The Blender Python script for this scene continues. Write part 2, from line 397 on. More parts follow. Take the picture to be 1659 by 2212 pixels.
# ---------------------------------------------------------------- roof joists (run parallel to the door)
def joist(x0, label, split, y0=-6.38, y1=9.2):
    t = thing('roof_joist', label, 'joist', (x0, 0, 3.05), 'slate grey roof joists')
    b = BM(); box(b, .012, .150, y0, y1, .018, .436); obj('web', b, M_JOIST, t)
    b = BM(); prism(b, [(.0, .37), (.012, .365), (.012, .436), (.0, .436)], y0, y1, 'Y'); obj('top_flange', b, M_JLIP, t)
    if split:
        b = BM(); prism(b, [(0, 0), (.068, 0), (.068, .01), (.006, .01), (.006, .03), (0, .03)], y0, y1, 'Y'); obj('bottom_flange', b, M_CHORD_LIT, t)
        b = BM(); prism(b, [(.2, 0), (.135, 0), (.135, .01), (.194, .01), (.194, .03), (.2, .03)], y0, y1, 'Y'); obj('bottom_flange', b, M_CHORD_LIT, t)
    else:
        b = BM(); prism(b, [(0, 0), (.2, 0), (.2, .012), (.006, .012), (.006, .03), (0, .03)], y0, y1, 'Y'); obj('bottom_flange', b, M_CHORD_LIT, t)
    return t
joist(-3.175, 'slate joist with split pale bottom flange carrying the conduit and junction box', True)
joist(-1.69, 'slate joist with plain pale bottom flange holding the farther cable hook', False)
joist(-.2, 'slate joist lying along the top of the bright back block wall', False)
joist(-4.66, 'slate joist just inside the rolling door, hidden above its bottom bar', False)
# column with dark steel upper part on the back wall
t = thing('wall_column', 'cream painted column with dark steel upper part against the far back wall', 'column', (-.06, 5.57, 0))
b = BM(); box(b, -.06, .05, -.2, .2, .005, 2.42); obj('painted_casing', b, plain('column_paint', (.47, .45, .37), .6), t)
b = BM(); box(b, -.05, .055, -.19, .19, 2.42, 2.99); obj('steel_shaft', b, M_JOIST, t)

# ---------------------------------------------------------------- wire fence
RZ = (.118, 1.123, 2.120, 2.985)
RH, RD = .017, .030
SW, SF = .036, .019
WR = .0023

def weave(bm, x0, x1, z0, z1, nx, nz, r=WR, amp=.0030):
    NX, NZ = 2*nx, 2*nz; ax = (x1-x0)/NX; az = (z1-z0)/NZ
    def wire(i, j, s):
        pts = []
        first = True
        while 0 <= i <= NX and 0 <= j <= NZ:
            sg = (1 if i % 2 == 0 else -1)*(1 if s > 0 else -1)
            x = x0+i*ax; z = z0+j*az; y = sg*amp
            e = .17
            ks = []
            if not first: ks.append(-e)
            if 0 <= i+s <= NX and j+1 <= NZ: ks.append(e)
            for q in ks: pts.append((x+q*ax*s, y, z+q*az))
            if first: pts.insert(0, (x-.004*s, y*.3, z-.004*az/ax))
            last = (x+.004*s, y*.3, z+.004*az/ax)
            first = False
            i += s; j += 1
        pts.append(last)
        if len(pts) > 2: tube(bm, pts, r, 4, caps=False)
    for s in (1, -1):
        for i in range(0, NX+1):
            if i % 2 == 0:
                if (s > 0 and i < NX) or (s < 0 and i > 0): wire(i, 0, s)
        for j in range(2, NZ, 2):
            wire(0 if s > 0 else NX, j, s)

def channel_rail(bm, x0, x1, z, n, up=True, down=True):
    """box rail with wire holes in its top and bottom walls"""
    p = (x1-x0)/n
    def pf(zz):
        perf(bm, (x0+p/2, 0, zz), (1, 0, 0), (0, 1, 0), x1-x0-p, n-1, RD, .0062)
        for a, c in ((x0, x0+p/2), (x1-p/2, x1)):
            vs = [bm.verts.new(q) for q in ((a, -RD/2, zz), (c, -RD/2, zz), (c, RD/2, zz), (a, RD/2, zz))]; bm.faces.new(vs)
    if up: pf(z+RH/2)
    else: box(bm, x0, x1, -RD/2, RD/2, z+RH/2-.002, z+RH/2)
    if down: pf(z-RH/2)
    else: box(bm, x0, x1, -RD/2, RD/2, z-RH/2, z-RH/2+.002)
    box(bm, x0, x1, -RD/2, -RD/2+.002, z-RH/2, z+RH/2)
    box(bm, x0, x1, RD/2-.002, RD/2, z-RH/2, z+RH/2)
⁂
Work to complete —
Quote exactly the lines running from the start of the listing above through the line where "b = BM(); box(b, -.05, .055, -.19, .19, 2.42, 2.99);" is found, and output no other lines.

Written answer —
The Blender Python script for this scene continues. Write part 2, from line 397 on. More parts follow. Take the picture to be 1659 by 2212 pixels.
# ---------------------------------------------------------------- roof joists (run parallel to the door)
def joist(x0, label, split, y0=-6.38, y1=9.2):
    t = thing('roof_joist', label, 'joist', (x0, 0, 3.05), 'slate grey roof joists')
    b = BM(); box(b, .012, .150, y0, y1, .018, .436); obj('web', b, M_JOIST, t)
    b = BM(); prism(b, [(.0, .37), (.012, .365), (.012, .436), (.0, .436)], y0, y1, 'Y'); obj('top_flange', b, M_JLIP, t)
    if split:
        b = BM(); prism(b, [(0, 0), (.068, 0), (.068, .01), (.006, .01), (.006, .03), (0, .03)], y0, y1, 'Y'); obj('bottom_flange', b, M_CHORD_LIT, t)
        b = BM(); prism(b, [(.2, 0), (.135, 0), (.135, .01), (.194, .01), (.194, .03), (.2, .03)], y0, y1, 'Y'); obj('bottom_flange', b, M_CHORD_LIT, t)
    else:
        b = BM(); prism(b, [(0, 0), (.2, 0), (.2, .012), (.006, .012), (.006, .03), (0, .03)], y0, y1, 'Y'); obj('bottom_flange', b, M_CHORD_LIT, t)
    return t
joist(-3.175, 'slate joist with split pale bottom flange carrying the conduit and junction box', True)
joist(-1.69, 'slate joist with plain pale bottom flange holding the farther cable hook', False)
joist(-.2, 'slate joist lying along the top of the bright back block wall', False)
joist(-4.66, 'slate joist just inside the rolling door, hidden above its bottom bar', False)
# column with dark steel upper part on the back wall
t = thing('wall_column', 'cream painted column with dark steel upper part against the far back wall', 'column', (-.06, 5.57, 0))
b = BM(); box(b, -.06, .05, -.2, .2, .005, 2.42); obj('painted_casing', b, plain('column_paint', (.47, .45, .37), .6), t)
b = BM(); box(b, -.05, .055, -.19, .19, 2.42, 2.99); obj('steel_shaft', b, M_JOIST, t)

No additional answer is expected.